● Raw data

BEGIN

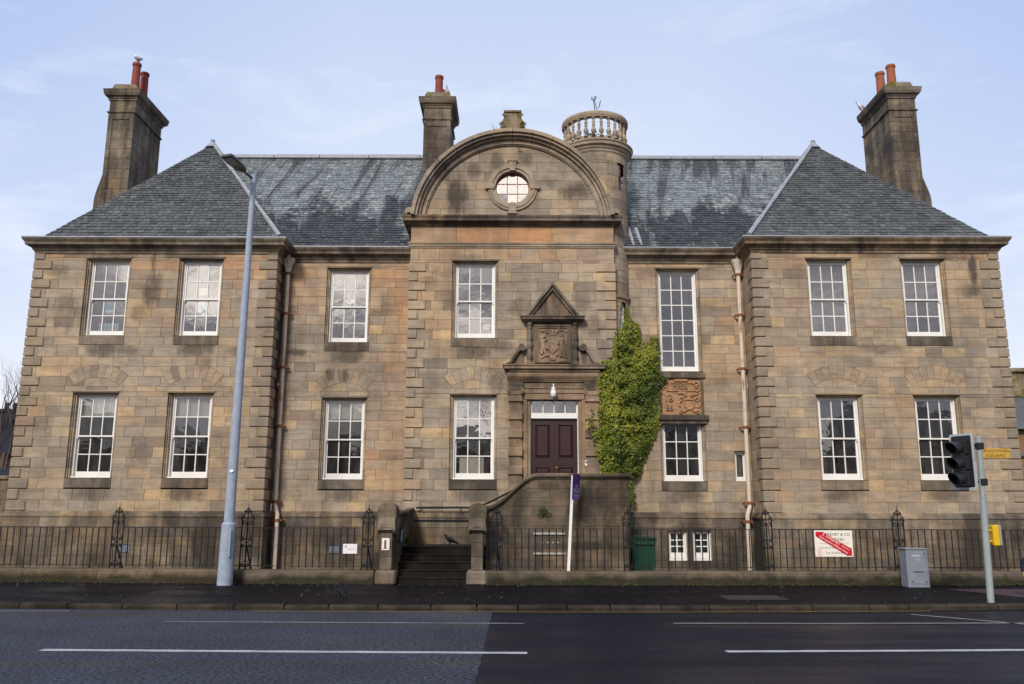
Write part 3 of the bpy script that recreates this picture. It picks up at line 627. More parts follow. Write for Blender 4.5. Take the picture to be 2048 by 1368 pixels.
EXT={'ll1':[blind(.245)],'ll2':[blind(.26)],'xl':[blind(.22)],'cl':[board(.10,.80,.0,.23,'blind','white_board'),blind(.13,'net')],
 'lu1':[board(.36,.62,.27,.47,dec=dec_map),board(.22,.82,.02,.12,dec=dec_row)],'lu2':[board(.36,.66,.55,.66),board(.36,.64,.28,.47,dec=dec_map),bike],
 'xu':[board(.36,.64,.545,.61),curtain(0,1,'net',.5,1)],'cu':[board(.74,.94,.07,.15)],
 'ru1':[curtain(0,1,'net')],'ru2':[curtain(.0,1,'net')],'tall':[],'tiny':[curtain(0,1)],'sq':[],
 'rl1':[],'rl2':[],'b1':[],'b2':[]}
for a in WIN: window(*a,ext=EXT.get(a[0],()))
# dim rooms behind the windows
m_=MB()
for Yp,a,b in ((WL,XL0+.1,XL1-.05),(RC,XL1+.1,-XC-.1),(CF,-XC+.1,XC-.1),(RC,XC+.1,XR0-.1),(WR,XR0+.1,XR1-.1)):
    for z0,z1 in ((.12,1.45),(1.9,5.1),(5.3,8.7)): 
        m_.face([(a,Yp+1.9,z0),(b,Yp+1.9,z0),(b,Yp+1.9,z1),(a,Yp+1.9,z1)]); m_.face([(a,Yp+.02,z0),(b,Yp+.02,z0),(b,Yp+1.9,z0),(a,Yp+1.9,z0)]); m_.face([(a,Yp+.02,z1),(b,Yp+.02,z1),(b,Yp+1.9,z1),(a,Yp+1.9,z1)])
        for x in (a,b): m_.face([(x,Yp+.02,z0),(x,Yp+1.9,z0),(x,Yp+1.9,z1),(x,Yp+.02,z1)])
m_.build('interior_rooms','dim',bld)
# apron under the tall window: dated panel between two sills
m_=MB(); m_.box(3.93,5.30,RC-.05,RC+.12,5.30,5.47,c=.02,r=.3); m_.box(3.88,5.34,RC-.10,RC+.12,4.135,4.30,c=.03,r=.3); m_.box(3.92,5.30,RC-.05,RC+.12,4.05,4.132,c=.01,r=.35)
m_.box(4.03,4.10,RC-.0,RC+.12,4.302,5.298,r=.4); m_.box(5.17,5.24,RC-.0,RC+.12,4.302,5.298,r=.4); m_.build('sill','corn',bld)
def capsule_h(x,z,seg):
    h=0.
    for ax,az_,bx,bz_,r,hh in seg:
        dx,dz=bx-ax,bz_-az_; L=dx*dx+dz*dz; t_=0 if L==0 else max(0,min(1,((x-ax)*dx+(z-az_)*dz)/L))
        q=math.hypot(x-ax-dx*t_,z-az_-dz*t_)/r
        if q<1: h=max(h,hh*math.sqrt(1-q*q))
    return h
def relief(x0,x1,z0,z1,y,seg,nx,nz,amp,mat,name,parent,noise_=.06,r=.6,o=.1):
    mb=MB(); vs=[]
    for j in range(nz+1):
        for i in range(nx+1):
            u,v=i/nx,j/nz; h=capsule_h(u,v,seg); h+=noise_*(math.sin(u*71+v*23)*math.sin(v*83-u*31)) if 0<u<1 and 0<v<1 else 0
            vs.append((x0+(x1-x0)*u,y-amp*h,z0+(z1-z0)*v))
    fs=[(j*(nx+1)+i,j*(nx+1)+i+1,(j+1)*(nx+1)+i+1,(j+1)*(nx+1)+i) for j in range(nz) for i in range(nx)]
    mb.faces(vs,fs,r=r,o=o); return mb,name,mat,parent
# dated panel
arc=lambda cx,cz,r,a0,a1,n,w_,h_:[(cx+r*math.cos(a0+(a1-a0)*i/n),cz+r*math.sin(a0+(a1-a0)*i/n),cx+r*math.cos(a0+(a1-a0)*(i+1)/n),cz+r*math.sin(a0+(a1-a0)*(i+1)/n),w_,h_) for i in range(n)]
seg=[(.15,.655,.85,.655,.012,.8),(.25,.87,.80,.87,.012,.8),(.36,.95,.64,.95,.05,1.),(.44,.60,.60,.60,.045,1.)]
seg+=arc(.10,.72,.055,-1,3.5,7,.022,.9)+arc(.06,.82,.05,0,5,7,.02,.8)+arc(.88,.85,.06,-2,3.,7,.025,1.)+arc(.90,.70,.055,-3,2,7,.024,.9)+arc(.12,.60,.07,3.5,6,5,.02,.8)+arc(.86,.62,.07,3.4,6,5,.02,.8)
seg+=[(.58,.42,.82,.42,.02,.8),(.58,.42,.58,.22,.02,.8),(.82,.42,.82,.22,.02,.8),(.58,.22,.70,.16,.02,.8),(.82,.22,.70,.16,.02,.8)]
seg+=arc(.49,.43,.05,0,5,7,.028,1.)+arc(.90,.43,.05,-2,3,7,.028,1.)+arc(.60,.53,.03,0,5,5,.02,1.)+arc(.77,.53,.03,-2,3,5,.02,1.)+arc(.50,.30,.08,2,4,4,.035,.8)+arc(.88,.28,.08,-1,1,4,.035,.8)+arc(.48,.08,.04,0,5,5,.02,.9)+arc(.90,.08,.04,-2,3,5,.02,.9)+arc(.69,.02,.14,.4,2.7,6,.025,.9)
mb,n_,ma,pa=relief(4.10,5.17,4.302,5.298,RC+.03,seg,110,100,.05,'panel','dated_panel',bld,.05,.7,.35)
yy=RC-.0
text(mb,'MRSB',(4.60,yy,5.02),.40,.14,ext=.022); text(mb,'18',(4.29,yy,4.68),.20,.17,ext=.03); text(mb,'86',(4.29,yy,4.43),.20,.17,ext=.03)
dp=mb.build(n_,ma,pa); dp['label']='red sandstone panel carved MRSB 1886 with a shield'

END

● Task instructions
Copy the material shown above in full and exactly. Skip the pictures.

● Finished exercise
Write part 3 of the bpy script that recreates this picture. It picks up at line 627. More parts follow. Write for Blender 4.5. Take the picture to be 2048 by 1368 pixels.
EXT={'ll1':[blind(.245)],'ll2':[blind(.26)],'xl':[blind(.22)],'cl':[board(.10,.80,.0,.23,'blind','white_board'),blind(.13,'net')],
 'lu1':[board(.36,.62,.27,.47,dec=dec_map),board(.22,.82,.02,.12,dec=dec_row)],'lu2':[board(.36,.66,.55,.66),board(.36,.64,.28,.47,dec=dec_map),bike],
 'xu':[board(.36,.64,.545,.61),curtain(0,1,'net',.5,1)],'cu':[board(.74,.94,.07,.15)],
 'ru1':[curtain(0,1,'net')],'ru2':[curtain(.0,1,'net')],'tall':[],'tiny':[curtain(0,1)],'sq':[],
 'rl1':[],'rl2':[],'b1':[],'b2':[]}
for a in WIN: window(*a,ext=EXT.get(a[0],()))
# dim rooms behind the windows
m_=MB()
for Yp,a,b in ((WL,XL0+.1,XL1-.05),(RC,XL1+.1,-XC-.1),(CF,-XC+.1,XC-.1),(RC,XC+.1,XR0-.1),(WR,XR0+.1,XR1-.1)):
    for z0,z1 in ((.12,1.45),(1.9,5.1),(5.3,8.7)): 
        m_.face([(a,Yp+1.9,z0),(b,Yp+1.9,z0),(b,Yp+1.9,z1),(a,Yp+1.9,z1)]); m_.face([(a,Yp+.02,z0),(b,Yp+.02,z0),(b,Yp+1.9,z0),(a,Yp+1.9,z0)]); m_.face([(a,Yp+.02,z1),(b,Yp+.02,z1),(b,Yp+1.9,z1),(a,Yp+1.9,z1)])
        for x in (a,b): m_.face([(x,Yp+.02,z0),(x,Yp+1.9,z0),(x,Yp+1.9,z1),(x,Yp+.02,z1)])
m_.build('interior_rooms','dim',bld)
# apron under the tall window: dated panel between two sills
m_=MB(); m_.box(3.93,5.30,RC-.05,RC+.12,5.30,5.47,c=.02,r=.3); m_.box(3.88,5.34,RC-.10,RC+.12,4.135,4.30,c=.03,r=.3); m_.box(3.92,5.30,RC-.05,RC+.12,4.05,4.132,c=.01,r=.35)
m_.box(4.03,4.10,RC-.0,RC+.12,4.302,5.298,r=.4); m_.box(5.17,5.24,RC-.0,RC+.12,4.302,5.298,r=.4); m_.build('sill','corn',bld)
def capsule_h(x,z,seg):
    h=0.
    for ax,az_,bx,bz_,r,hh in seg:
        dx,dz=bx-ax,bz_-az_; L=dx*dx+dz*dz; t_=0 if L==0 else max(0,min(1,((x-ax)*dx+(z-az_)*dz)/L))
        q=math.hypot(x-ax-dx*t_,z-az_-dz*t_)/r
        if q<1: h=max(h,hh*math.sqrt(1-q*q))
    return h
def relief(x0,x1,z0,z1,y,seg,nx,nz,amp,mat,name,parent,noise_=.06,r=.6,o=.1):
    mb=MB(); vs=[]
    for j in range(nz+1):
        for i in range(nx+1):
            u,v=i/nx,j/nz; h=capsule_h(u,v,seg); h+=noise_*(math.sin(u*71+v*23)*math.sin(v*83-u*31)) if 0<u<1 and 0<v<1 else 0
            vs.append((x0+(x1-x0)*u,y-amp*h,z0+(z1-z0)*v))
    fs=[(j*(nx+1)+i,j*(nx+1)+i+1,(j+1)*(nx+1)+i+1,(j+1)*(nx+1)+i) for j in range(nz) for i in range(nx)]
    mb.faces(vs,fs,r=r,o=o); return mb,name,mat,parent
# dated panel
arc=lambda cx,cz,r,a0,a1,n,w_,h_:[(cx+r*math.cos(a0+(a1-a0)*i/n),cz+r*math.sin(a0+(a1-a0)*i/n),cx+r*math.cos(a0+(a1-a0)*(i+1)/n),cz+r*math.sin(a0+(a1-a0)*(i+1)/n),w_,h_) for i in range(n)]
seg=[(.15,.655,.85,.655,.012,.8),(.25,.87,.80,.87,.012,.8),(.36,.95,.64,.95,.05,1.),(.44,.60,.60,.60,.045,1.)]
seg+=arc(.10,.72,.055,-1,3.5,7,.022,.9)+arc(.06,.82,.05,0,5,7,.02,.8)+arc(.88,.85,.06,-2,3.,7,.025,1.)+arc(.90,.70,.055,-3,2,7,.024,.9)+arc(.12,.60,.07,3.5,6,5,.02,.8)+arc(.86,.62,.07,3.4,6,5,.02,.8)
seg+=[(.58,.42,.82,.42,.02,.8),(.58,.42,.58,.22,.02,.8),(.82,.42,.82,.22,.02,.8),(.58,.22,.70,.16,.02,.8),(.82,.22,.70,.16,.02,.8)]
seg+=arc(.49,.43,.05,0,5,7,.028,1.)+arc(.90,.43,.05,-2,3,7,.028,1.)+arc(.60,.53,.03,0,5,5,.02,1.)+arc(.77,.53,.03,-2,3,5,.02,1.)+arc(.50,.30,.08,2,4,4,.035,.8)+arc(.88,.28,.08,-1,1,4,.035,.8)+arc(.48,.08,.04,0,5,5,.02,.9)+arc(.90,.08,.04,-2,3,5,.02,.9)+arc(.69,.02,.14,.4,2.7,6,.025,.9)
mb,n_,ma,pa=relief(4.10,5.17,4.302,5.298,RC+.03,seg,110,100,.05,'panel','dated_panel',bld,.05,.7,.35)
yy=RC-.0
text(mb,'MRSB',(4.60,yy,5.02),.40,.14,ext=.022); text(mb,'18',(4.29,yy,4.68),.20,.17,ext=.03); text(mb,'86',(4.29,yy,4.43),.20,.17,ext=.03)
dp=mb.build(n_,ma,pa); dp['label']='red sandstone panel carved MRSB 1886 with a shield'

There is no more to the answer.